-- BEGIN EXERCISE INPUTS --

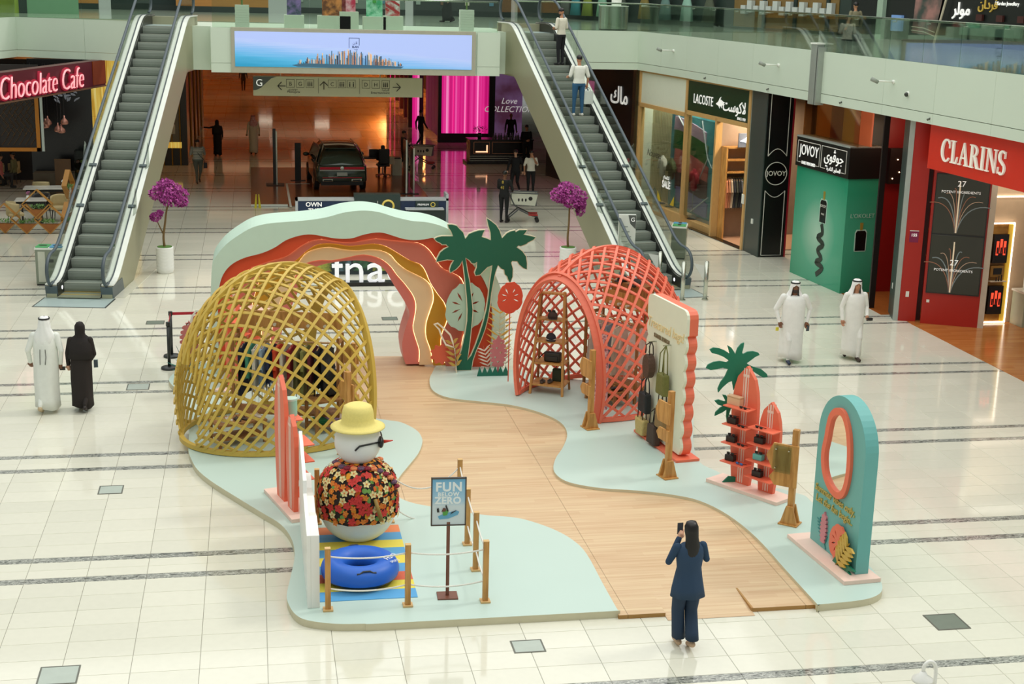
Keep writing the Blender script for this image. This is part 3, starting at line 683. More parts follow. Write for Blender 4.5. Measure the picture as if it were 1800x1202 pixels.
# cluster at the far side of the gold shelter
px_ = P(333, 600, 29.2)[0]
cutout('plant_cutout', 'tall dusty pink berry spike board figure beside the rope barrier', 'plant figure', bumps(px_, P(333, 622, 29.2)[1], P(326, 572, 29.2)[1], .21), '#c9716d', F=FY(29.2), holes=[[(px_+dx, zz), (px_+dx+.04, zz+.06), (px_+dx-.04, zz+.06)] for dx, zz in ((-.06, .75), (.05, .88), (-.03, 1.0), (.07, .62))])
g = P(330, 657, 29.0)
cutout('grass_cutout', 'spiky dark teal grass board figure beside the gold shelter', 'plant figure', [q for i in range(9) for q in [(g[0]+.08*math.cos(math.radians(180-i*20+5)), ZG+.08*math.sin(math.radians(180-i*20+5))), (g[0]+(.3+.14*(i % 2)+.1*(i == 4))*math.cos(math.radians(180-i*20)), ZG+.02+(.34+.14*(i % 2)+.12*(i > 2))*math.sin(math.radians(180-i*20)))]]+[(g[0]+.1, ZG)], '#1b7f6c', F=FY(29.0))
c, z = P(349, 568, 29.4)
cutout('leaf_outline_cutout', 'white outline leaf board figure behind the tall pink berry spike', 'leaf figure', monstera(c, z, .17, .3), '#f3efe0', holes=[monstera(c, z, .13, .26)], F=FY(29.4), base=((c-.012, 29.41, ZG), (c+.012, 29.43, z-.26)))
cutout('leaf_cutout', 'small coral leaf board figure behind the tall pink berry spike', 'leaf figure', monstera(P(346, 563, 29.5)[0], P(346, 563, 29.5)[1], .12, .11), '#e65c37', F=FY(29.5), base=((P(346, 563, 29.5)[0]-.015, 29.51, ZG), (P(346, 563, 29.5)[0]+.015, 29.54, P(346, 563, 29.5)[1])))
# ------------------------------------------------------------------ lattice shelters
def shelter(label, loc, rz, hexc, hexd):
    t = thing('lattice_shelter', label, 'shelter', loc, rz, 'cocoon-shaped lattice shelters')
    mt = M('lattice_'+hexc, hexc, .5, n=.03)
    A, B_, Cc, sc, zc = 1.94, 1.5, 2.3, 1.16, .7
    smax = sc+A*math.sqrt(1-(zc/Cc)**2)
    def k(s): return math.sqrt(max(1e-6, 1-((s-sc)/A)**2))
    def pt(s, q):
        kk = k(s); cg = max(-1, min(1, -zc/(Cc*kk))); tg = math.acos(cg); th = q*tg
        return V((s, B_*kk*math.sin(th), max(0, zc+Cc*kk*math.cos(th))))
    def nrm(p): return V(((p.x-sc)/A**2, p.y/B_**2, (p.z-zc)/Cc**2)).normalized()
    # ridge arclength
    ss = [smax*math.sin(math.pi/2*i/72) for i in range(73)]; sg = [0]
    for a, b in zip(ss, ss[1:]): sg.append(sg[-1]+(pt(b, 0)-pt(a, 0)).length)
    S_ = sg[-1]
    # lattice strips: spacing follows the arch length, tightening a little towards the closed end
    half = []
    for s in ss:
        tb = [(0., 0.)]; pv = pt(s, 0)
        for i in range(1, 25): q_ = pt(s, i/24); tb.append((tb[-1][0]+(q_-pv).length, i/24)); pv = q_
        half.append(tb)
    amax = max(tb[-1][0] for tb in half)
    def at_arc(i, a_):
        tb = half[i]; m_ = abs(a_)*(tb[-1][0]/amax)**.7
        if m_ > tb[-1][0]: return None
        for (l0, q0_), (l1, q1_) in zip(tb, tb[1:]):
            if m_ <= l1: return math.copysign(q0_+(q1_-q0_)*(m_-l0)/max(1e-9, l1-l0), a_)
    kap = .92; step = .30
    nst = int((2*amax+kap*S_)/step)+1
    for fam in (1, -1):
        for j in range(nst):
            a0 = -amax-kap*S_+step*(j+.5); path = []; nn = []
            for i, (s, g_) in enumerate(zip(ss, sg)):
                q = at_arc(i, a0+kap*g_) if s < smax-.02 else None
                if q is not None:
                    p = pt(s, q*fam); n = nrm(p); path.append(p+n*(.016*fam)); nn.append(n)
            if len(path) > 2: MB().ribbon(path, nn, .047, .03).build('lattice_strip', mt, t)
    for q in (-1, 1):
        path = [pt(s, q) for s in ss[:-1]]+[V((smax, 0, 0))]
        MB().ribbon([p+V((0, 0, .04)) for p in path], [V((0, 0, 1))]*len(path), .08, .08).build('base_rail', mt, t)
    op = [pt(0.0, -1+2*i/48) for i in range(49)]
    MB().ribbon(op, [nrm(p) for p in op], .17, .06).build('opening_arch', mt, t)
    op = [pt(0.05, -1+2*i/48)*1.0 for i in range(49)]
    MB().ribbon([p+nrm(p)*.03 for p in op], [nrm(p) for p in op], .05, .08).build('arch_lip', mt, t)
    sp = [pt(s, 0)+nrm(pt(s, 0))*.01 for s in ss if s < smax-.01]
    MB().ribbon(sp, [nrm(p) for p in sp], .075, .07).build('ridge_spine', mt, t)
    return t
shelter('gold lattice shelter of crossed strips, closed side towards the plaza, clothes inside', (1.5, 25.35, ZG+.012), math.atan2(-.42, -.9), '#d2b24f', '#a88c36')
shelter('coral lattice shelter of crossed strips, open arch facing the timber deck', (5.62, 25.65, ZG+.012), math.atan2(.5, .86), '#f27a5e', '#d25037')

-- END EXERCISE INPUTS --
-- BEGIN EXERCISE INPUTS --

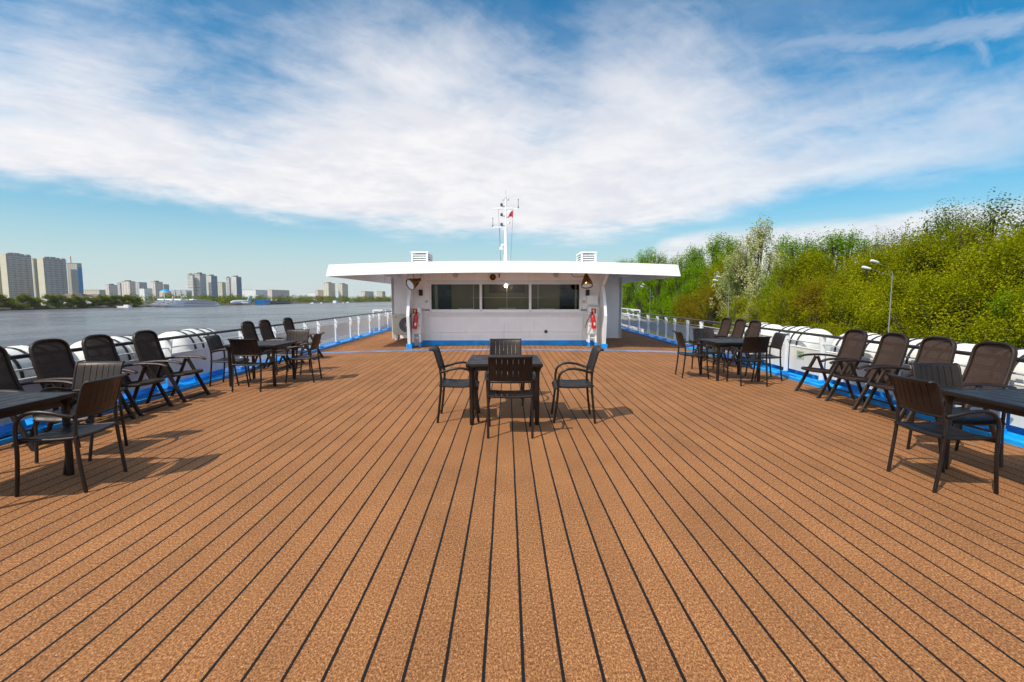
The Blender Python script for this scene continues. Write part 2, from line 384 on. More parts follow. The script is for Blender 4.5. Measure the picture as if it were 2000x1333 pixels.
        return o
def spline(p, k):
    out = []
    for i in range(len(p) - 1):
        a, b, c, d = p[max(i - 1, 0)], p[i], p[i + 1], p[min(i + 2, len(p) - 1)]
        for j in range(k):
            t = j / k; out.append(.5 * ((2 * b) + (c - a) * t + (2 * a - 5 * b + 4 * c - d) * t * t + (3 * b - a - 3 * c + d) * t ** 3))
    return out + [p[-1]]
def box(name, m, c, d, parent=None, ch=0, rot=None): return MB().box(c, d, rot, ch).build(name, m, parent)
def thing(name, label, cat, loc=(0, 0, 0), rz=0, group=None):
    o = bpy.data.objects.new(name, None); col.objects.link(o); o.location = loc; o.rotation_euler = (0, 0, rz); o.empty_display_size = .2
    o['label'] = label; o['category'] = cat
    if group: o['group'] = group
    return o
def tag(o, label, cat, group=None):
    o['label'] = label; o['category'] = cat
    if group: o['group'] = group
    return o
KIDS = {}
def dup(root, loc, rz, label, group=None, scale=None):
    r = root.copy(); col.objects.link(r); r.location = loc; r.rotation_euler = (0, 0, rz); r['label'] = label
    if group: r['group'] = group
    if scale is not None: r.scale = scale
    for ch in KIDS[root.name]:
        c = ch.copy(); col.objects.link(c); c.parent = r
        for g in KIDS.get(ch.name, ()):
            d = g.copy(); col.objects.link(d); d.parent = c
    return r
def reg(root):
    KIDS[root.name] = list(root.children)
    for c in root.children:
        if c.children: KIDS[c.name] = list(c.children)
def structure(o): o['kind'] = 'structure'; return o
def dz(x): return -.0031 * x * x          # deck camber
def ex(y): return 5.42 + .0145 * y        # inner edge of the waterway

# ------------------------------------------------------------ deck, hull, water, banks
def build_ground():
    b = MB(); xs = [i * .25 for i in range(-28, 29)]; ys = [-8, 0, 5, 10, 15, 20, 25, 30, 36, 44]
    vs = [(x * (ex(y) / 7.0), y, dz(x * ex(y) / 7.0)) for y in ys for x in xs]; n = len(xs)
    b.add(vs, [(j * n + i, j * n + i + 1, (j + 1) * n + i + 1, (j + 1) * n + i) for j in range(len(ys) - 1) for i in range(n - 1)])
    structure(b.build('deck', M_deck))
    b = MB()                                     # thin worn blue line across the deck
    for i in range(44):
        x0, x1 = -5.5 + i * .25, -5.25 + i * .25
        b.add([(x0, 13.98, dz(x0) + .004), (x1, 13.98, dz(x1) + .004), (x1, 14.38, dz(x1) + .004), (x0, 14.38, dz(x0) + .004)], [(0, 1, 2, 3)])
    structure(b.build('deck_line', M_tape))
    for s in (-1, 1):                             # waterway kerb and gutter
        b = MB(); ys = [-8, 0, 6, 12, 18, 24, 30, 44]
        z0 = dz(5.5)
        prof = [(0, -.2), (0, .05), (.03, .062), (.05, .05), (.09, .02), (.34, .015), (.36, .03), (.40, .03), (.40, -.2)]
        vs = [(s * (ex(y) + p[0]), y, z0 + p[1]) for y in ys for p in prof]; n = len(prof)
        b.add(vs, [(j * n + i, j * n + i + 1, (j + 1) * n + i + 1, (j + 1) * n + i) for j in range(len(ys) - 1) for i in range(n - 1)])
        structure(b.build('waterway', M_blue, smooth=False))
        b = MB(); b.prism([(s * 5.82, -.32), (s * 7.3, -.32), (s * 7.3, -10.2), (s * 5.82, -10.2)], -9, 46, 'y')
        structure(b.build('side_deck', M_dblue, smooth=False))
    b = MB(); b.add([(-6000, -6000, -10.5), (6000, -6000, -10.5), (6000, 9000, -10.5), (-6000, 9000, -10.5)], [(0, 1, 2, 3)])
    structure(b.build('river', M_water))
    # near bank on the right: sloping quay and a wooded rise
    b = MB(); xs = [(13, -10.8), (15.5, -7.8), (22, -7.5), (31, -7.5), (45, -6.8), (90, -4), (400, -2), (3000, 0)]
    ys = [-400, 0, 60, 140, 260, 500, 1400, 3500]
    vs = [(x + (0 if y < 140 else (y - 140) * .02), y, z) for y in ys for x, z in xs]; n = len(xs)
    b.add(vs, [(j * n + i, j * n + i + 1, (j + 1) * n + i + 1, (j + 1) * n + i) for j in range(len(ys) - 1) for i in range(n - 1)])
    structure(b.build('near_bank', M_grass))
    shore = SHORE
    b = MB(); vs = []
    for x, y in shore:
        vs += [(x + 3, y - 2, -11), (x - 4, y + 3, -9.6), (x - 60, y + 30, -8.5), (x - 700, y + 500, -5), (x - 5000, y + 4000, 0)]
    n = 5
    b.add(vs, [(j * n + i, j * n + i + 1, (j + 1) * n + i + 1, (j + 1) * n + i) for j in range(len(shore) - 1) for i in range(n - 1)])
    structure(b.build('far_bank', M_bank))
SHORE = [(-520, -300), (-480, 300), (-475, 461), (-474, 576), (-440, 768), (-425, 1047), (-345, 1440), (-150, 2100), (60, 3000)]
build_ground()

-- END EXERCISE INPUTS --

> JOB
Which lines in the records above contain the string "Write"? Copy each one.

> RESULT FOR THIS EXERCISE
Keep writing the Blender script for this image. This is part 3, starting at line 683. More parts follow. Write for Blender 4.5. Measure the picture as if it were 1800x1202 pixels.
The Blender Python script for this scene continues. Write part 2, from line 384 on. More parts follow. The script is for Blender 4.5. Measure the picture as if it were 2000x1333 pixels.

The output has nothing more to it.